In this discussion between Dushyanta and Shakuntala, the king mentions about 8 forms of wedding.

There are, in all, eight kinds of marriages. These are Brahma, Daiva, Arsha, Prajapatya, Asura, Gandharva, Rakshasa, and Paisacha, the eighth. Manu, the son of the self-create, hath spoken of the appropriateness of all these forms according to their order.

Can someone please provide me details of these 8 types...preferably from Manu as the King mentions here.


The classic definition of the different types of marriages is given in Manu Smriti.

Manu 3.21:

ब्राह्मो दैवस्तथैवार्षः प्राजापत्यस्तथासुरः । गान्धर्वो राक्षसश्चैव पैशाचश्चाष्टमोऽधमः ॥

“Brāhma, Daiva, Ārṣa, Prājāpatya, Āsura, Gāndharva, Rākṣasa, and Paiśāca which is the worst.”

Brāhma arranged marriage: (Manu 3.27):

आच्छाद्य चार्चयित्वा च श्रुतिशीलवते स्वयम् । आहूय दानं कन्यायाः ब्राह्मो धर्मः प्रकीर्तितः ॥

“When a well-qualified groom of excellent character is invited and the couple is presented with special clothes and worshipped, this is Brāhma marriage.”

Daiva arranged marriage: (Manu 3.28):

यज्ञे तु वितते सम्यगृत्विजे कर्म कुर्वते । अलंकृत्य सुतादानं दैवं धर्मं प्रचक्षते ॥

“When a yajña has been well-performed by the priest, decorating him and giving the bride, is called Daiva marriage.”

Ārṣa arranged marriage: (Manu 3.29):

एकं गोमिथुनं द्वे वा वरादादाय धर्मतः । कन्याप्रदानं विधिवदार्षो धर्मः स उच्यते ॥

“When the bride’s father accepts a gift of one or two bovine couples (i.e. a couple is a cow and a bull) from the groom, and gives his daughter in marriage, this is called Ārṣa marriage.”

Here, commentator Medhātithi says that “dharmatah” means this is strictly for Dharma, and not a business transaction, and there is no intention of buying and selling.

Prājāpatya semi-arranged marriage: (Manu 3.30):

सहोभौ चरतां धर्ममिति वाचानुभाष्य च । कन्याप्रदानमभ्यर्च्य प्राजापत्यो विधिः स्मृतः ॥

“When the couple is given the instruction and benediction saying “May you two tread the path of Dharma together”, and the daughter is given in marriage, and they are blessed, this is Prājāpatya marriage.”

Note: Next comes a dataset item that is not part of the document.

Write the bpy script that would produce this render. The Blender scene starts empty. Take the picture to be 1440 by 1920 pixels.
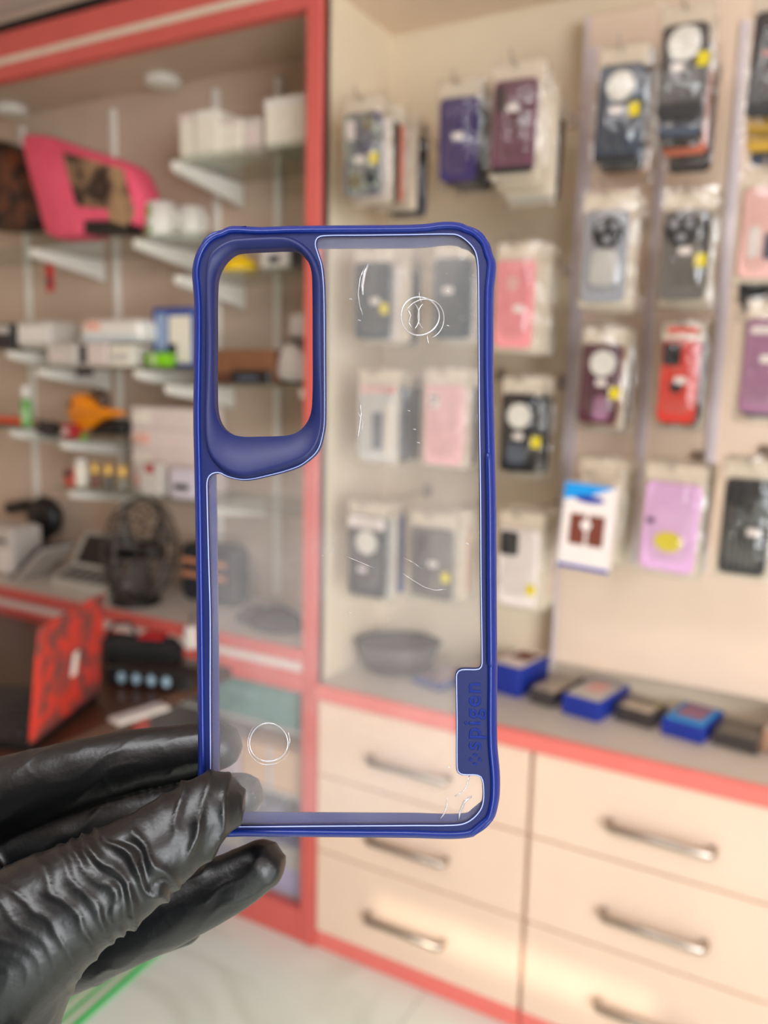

Āsura arranged marriage: (Manu 3.31):

ज्ञातिभ्यो द्रविणं दत्वा कन्यायै चैव शक्तितः । कन्याप्रदानं स्वाच्छन्द्यादासुरो धर्म उच्यते ॥

“When the marriage is done by paying the bride and her relatives as much money as possible, and the wedding itself is done independently, without shāstras, it is called Āsura marriage.”

Gāndharva love marriage: (Manu 3.32):

इच्छयान्योन्यसंयोगः कन्यायाश्च वरस्य च । गान्धर्वः स तु विज्ञेयो मैथुन्यः कामसंभवः ॥

“When the bride and groom have mutual attraction and their union is strictly based on sexual desire, that marriage is called Gāndharva.”

Rākṣasa forced marriage: (Manu 3.33):

हत्वा छित्त्वा च भित्त्वा च क्रोशन्तीं रुदतीं गृहात् । प्रसह्य कन्याहरणं राक्षसो विधिरुच्यते ॥

“When the girl’s family is beaten, their limbs cut off, their homes destroyed, and the girl is forcefully kidnapped, while she is screaming and crying, this type of marriage is called Rākṣasa marriage.”

Paiśāca forced marriage: (Manu 3.34):

सुप्तां मत्तां प्रमत्तां वा रहो यत्रोपगच्छति । स पापिष्ठो विवाहानां पैशाचः प्रथितोऽधमः ॥

“When a woman is taken advantage of, when she is asleep, intoxicated or unconscious, and the man has sex with her without her knowledge, this type of marriage is the worst and most sinful of all marriages, called Paiśāca.”

Here, commentator Medhātithi says that both Rākṣasa and Paiśāca are equally undesirable. In the former there is physical violence, in the latter there is deception.

The commentary of Medhātithi and others provide so much valuable detailed information and context.

All the types of unions or marriages seen in the world are described above. Every situation in history and in the modern world is also covered.

An important point to note is that none of the marriages described involve the bride’s family giving any kind of dowry to the groom’s family. If anything, the opposite is seen, where the groom gives gifts to the bride's family.